TASK DESCRIPTION>
Write out each line exactly as it stands, please.

— START —

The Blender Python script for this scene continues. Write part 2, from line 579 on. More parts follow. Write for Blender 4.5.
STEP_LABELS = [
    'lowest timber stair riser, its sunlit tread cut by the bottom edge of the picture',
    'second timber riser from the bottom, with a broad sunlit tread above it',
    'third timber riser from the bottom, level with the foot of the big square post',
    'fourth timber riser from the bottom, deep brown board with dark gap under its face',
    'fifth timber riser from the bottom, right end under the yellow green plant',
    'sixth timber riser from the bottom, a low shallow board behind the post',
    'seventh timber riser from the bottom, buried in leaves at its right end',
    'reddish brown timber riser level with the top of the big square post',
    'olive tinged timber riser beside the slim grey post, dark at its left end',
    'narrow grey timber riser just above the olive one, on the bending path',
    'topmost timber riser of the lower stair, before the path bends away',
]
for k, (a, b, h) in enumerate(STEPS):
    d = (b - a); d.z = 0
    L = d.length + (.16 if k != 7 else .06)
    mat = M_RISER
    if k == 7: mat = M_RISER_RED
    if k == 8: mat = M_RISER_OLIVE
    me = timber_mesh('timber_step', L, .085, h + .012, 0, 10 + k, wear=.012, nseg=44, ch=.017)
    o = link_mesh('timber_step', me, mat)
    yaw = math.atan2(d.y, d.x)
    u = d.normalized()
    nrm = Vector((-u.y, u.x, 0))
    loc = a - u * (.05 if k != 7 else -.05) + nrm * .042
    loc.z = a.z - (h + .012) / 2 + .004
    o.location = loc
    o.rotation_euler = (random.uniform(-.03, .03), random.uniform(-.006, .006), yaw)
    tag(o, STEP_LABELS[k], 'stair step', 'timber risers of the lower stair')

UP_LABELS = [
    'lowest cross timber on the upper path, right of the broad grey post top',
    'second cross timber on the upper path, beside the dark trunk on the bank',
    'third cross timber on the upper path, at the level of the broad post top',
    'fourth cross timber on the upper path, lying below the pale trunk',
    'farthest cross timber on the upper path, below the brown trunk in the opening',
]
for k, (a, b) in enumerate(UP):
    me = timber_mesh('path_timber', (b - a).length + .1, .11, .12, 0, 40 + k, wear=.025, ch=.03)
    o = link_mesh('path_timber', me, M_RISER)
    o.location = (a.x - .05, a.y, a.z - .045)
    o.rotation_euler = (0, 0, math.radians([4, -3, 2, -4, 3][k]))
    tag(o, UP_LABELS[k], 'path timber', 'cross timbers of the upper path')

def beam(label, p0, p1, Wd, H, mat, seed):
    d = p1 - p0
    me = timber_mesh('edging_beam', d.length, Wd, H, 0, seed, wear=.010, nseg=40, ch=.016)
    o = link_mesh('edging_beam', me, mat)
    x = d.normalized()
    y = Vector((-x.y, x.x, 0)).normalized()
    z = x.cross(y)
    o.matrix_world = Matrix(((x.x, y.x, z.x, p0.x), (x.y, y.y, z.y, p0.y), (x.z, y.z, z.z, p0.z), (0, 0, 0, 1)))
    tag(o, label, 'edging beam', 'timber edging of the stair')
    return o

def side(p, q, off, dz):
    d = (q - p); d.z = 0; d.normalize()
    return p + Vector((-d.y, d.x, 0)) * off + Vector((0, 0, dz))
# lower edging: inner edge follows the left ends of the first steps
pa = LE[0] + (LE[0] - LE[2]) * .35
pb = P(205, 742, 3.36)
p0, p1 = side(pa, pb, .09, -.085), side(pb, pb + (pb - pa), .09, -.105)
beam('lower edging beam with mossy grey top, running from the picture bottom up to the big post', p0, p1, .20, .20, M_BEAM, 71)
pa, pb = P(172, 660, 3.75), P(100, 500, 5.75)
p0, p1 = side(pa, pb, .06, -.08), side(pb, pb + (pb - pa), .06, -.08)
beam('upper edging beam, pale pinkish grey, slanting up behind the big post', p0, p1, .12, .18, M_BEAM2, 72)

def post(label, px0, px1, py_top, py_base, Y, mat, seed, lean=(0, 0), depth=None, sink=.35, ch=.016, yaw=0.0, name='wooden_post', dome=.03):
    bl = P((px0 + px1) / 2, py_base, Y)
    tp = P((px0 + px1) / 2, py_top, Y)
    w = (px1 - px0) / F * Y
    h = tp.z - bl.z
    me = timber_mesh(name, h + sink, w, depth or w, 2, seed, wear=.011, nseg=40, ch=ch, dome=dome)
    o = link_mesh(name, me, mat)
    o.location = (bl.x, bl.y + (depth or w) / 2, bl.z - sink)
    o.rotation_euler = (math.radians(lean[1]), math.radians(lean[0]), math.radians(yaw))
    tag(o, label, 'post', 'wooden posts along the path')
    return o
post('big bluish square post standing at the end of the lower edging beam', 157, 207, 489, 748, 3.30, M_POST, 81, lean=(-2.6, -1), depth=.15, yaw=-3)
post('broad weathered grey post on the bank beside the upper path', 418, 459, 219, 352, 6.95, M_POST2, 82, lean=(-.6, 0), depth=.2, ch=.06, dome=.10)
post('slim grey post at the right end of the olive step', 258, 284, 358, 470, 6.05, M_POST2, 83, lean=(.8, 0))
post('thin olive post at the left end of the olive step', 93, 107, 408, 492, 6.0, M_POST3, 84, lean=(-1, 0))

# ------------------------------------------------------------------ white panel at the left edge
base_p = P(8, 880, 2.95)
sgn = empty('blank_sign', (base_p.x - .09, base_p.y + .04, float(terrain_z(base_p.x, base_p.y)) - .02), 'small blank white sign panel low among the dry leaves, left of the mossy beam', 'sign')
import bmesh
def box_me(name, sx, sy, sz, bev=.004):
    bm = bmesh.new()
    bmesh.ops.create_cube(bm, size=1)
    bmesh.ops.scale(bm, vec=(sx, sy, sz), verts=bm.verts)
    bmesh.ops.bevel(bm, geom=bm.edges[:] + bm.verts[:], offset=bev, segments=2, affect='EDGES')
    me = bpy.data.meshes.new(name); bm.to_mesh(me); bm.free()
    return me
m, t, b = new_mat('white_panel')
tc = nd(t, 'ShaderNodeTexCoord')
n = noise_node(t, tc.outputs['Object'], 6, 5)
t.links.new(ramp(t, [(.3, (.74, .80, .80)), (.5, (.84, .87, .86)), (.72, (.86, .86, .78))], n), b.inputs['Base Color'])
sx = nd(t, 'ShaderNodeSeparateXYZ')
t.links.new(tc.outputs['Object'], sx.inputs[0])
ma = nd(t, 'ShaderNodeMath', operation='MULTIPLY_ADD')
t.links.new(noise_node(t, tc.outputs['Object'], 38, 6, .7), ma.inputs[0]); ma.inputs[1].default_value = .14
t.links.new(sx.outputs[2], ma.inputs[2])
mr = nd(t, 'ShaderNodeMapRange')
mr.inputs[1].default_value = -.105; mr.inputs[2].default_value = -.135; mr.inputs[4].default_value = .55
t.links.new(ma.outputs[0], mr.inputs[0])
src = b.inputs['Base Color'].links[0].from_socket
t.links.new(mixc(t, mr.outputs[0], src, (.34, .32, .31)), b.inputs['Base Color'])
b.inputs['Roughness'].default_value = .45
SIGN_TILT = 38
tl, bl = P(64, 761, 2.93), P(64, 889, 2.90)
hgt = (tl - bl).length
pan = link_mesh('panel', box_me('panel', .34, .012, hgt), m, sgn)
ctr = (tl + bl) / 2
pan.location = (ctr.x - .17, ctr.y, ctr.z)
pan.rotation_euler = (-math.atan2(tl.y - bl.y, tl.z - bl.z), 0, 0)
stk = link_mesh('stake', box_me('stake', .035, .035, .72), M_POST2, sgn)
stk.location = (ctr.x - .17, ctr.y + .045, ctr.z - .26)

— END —

WORKED ANSWER>
The Blender Python script for this scene continues. Write part 2, from line 579 on. More parts follow. Write for Blender 4.5.
STEP_LABELS = [
    'lowest timber stair riser, its sunlit tread cut by the bottom edge of the picture',
    'second timber riser from the bottom, with a broad sunlit tread above it',
    'third timber riser from the bottom, level with the foot of the big square post',
    'fourth timber riser from the bottom, deep brown board with dark gap under its face',
    'fifth timber riser from the bottom, right end under the yellow green plant',
    'sixth timber riser from the bottom, a low shallow board behind the post',
    'seventh timber riser from the bottom, buried in leaves at its right end',
    'reddish brown timber riser level with the top of the big square post',
    'olive tinged timber riser beside the slim grey post, dark at its left end',
    'narrow grey timber riser just above the olive one, on the bending path',
    'topmost timber riser of the lower stair, before the path bends away',
]
for k, (a, b, h) in enumerate(STEPS):
    d = (b - a); d.z = 0
    L = d.length + (.16 if k != 7 else .06)
    mat = M_RISER
    if k == 7: mat = M_RISER_RED
    if k == 8: mat = M_RISER_OLIVE
    me = timber_mesh('timber_step', L, .085, h + .012, 0, 10 + k, wear=.012, nseg=44, ch=.017)
    o = link_mesh('timber_step', me, mat)
    yaw = math.atan2(d.y, d.x)
    u = d.normalized()
    nrm = Vector((-u.y, u.x, 0))
    loc = a - u * (.05 if k != 7 else -.05) + nrm * .042
    loc.z = a.z - (h + .012) / 2 + .004
    o.location = loc
    o.rotation_euler = (random.uniform(-.03, .03), random.uniform(-.006, .006), yaw)
    tag(o, STEP_LABELS[k], 'stair step', 'timber risers of the lower stair')

UP_LABELS = [
    'lowest cross timber on the upper path, right of the broad grey post top',
    'second cross timber on the upper path, beside the dark trunk on the bank',
    'third cross timber on the upper path, at the level of the broad post top',
    'fourth cross timber on the upper path, lying below the pale trunk',
    'farthest cross timber on the upper path, below the brown trunk in the opening',
]
for k, (a, b) in enumerate(UP):
    me = timber_mesh('path_timber', (b - a).length + .1, .11, .12, 0, 40 + k, wear=.025, ch=.03)
    o = link_mesh('path_timber', me, M_RISER)
    o.location = (a.x - .05, a.y, a.z - .045)
    o.rotation_euler = (0, 0, math.radians([4, -3, 2, -4, 3][k]))
    tag(o, UP_LABELS[k], 'path timber', 'cross timbers of the upper path')

def beam(label, p0, p1, Wd, H, mat, seed):
    d = p1 - p0
    me = timber_mesh('edging_beam', d.length, Wd, H, 0, seed, wear=.010, nseg=40, ch=.016)
    o = link_mesh('edging_beam', me, mat)
    x = d.normalized()
    y = Vector((-x.y, x.x, 0)).normalized()
    z = x.cross(y)
    o.matrix_world = Matrix(((x.x, y.x, z.x, p0.x), (x.y, y.y, z.y, p0.y), (x.z, y.z, z.z, p0.z), (0, 0, 0, 1)))
    tag(o, label, 'edging beam', 'timber edging of the stair')
    return o

def side(p, q, off, dz):
    d = (q - p); d.z = 0; d.normalize()
    return p + Vector((-d.y, d.x, 0)) * off + Vector((0, 0, dz))
# lower edging: inner edge follows the left ends of the first steps
pa = LE[0] + (LE[0] - LE[2]) * .35
pb = P(205, 742, 3.36)
p0, p1 = side(pa, pb, .09, -.085), side(pb, pb + (pb - pa), .09, -.105)
beam('lower edging beam with mossy grey top, running from the picture bottom up to the big post', p0, p1, .20, .20, M_BEAM, 71)
pa, pb = P(172, 660, 3.75), P(100, 500, 5.75)
p0, p1 = side(pa, pb, .06, -.08), side(pb, pb + (pb - pa), .06, -.08)
beam('upper edging beam, pale pinkish grey, slanting up behind the big post', p0, p1, .12, .18, M_BEAM2, 72)

def post(label, px0, px1, py_top, py_base, Y, mat, seed, lean=(0, 0), depth=None, sink=.35, ch=.016, yaw=0.0, name='wooden_post', dome=.03):
    bl = P((px0 + px1) / 2, py_base, Y)
    tp = P((px0 + px1) / 2, py_top, Y)
    w = (px1 - px0) / F * Y
    h = tp.z - bl.z
    me = timber_mesh(name, h + sink, w, depth or w, 2, seed, wear=.011, nseg=40, ch=ch, dome=dome)
    o = link_mesh(name, me, mat)
    o.location = (bl.x, bl.y + (depth or w) / 2, bl.z - sink)
    o.rotation_euler = (math.radians(lean[1]), math.radians(lean[0]), math.radians(yaw))
    tag(o, label, 'post', 'wooden posts along the path')
    return o
post('big bluish square post standing at the end of the lower edging beam', 157, 207, 489, 748, 3.30, M_POST, 81, lean=(-2.6, -1), depth=.15, yaw=-3)
post('broad weathered grey post on the bank beside the upper path', 418, 459, 219, 352, 6.95, M_POST2, 82, lean=(-.6, 0), depth=.2, ch=.06, dome=.10)
post('slim grey post at the right end of the olive step', 258, 284, 358, 470, 6.05, M_POST2, 83, lean=(.8, 0))
post('thin olive post at the left end of the olive step', 93, 107, 408, 492, 6.0, M_POST3, 84, lean=(-1, 0))

# ------------------------------------------------------------------ white panel at the left edge
base_p = P(8, 880, 2.95)
sgn = empty('blank_sign', (base_p.x - .09, base_p.y + .04, float(terrain_z(base_p.x, base_p.y)) - .02), 'small blank white sign panel low among the dry leaves, left of the mossy beam', 'sign')
import bmesh
def box_me(name, sx, sy, sz, bev=.004):
    bm = bmesh.new()
    bmesh.ops.create_cube(bm, size=1)
    bmesh.ops.scale(bm, vec=(sx, sy, sz), verts=bm.verts)
    bmesh.ops.bevel(bm, geom=bm.edges[:] + bm.verts[:], offset=bev, segments=2, affect='EDGES')
    me = bpy.data.meshes.new(name); bm.to_mesh(me); bm.free()
    return me
m, t, b = new_mat('white_panel')
tc = nd(t, 'ShaderNodeTexCoord')
n = noise_node(t, tc.outputs['Object'], 6, 5)
t.links.new(ramp(t, [(.3, (.74, .80, .80)), (.5, (.84, .87, .86)), (.72, (.86, .86, .78))], n), b.inputs['Base Color'])
sx = nd(t, 'ShaderNodeSeparateXYZ')
t.links.new(tc.outputs['Object'], sx.inputs[0])
ma = nd(t, 'ShaderNodeMath', operation='MULTIPLY_ADD')
t.links.new(noise_node(t, tc.outputs['Object'], 38, 6, .7), ma.inputs[0]); ma.inputs[1].default_value = .14
t.links.new(sx.outputs[2], ma.inputs[2])
mr = nd(t, 'ShaderNodeMapRange')
mr.inputs[1].default_value = -.105; mr.inputs[2].default_value = -.135; mr.inputs[4].default_value = .55
t.links.new(ma.outputs[0], mr.inputs[0])
src = b.inputs['Base Color'].links[0].from_socket
t.links.new(mixc(t, mr.outputs[0], src, (.34, .32, .31)), b.inputs['Base Color'])
b.inputs['Roughness'].default_value = .45
SIGN_TILT = 38
tl, bl = P(64, 761, 2.93), P(64, 889, 2.90)
hgt = (tl - bl).length
pan = link_mesh('panel', box_me('panel', .34, .012, hgt), m, sgn)
ctr = (tl + bl) / 2
pan.location = (ctr.x - .17, ctr.y, ctr.z)
pan.rotation_euler = (-math.atan2(tl.y - bl.y, tl.z - bl.z), 0, 0)
stk = link_mesh('stake', box_me('stake', .035, .035, .72), M_POST2, sgn)
stk.location = (ctr.x - .17, ctr.y + .045, ctr.z - .26)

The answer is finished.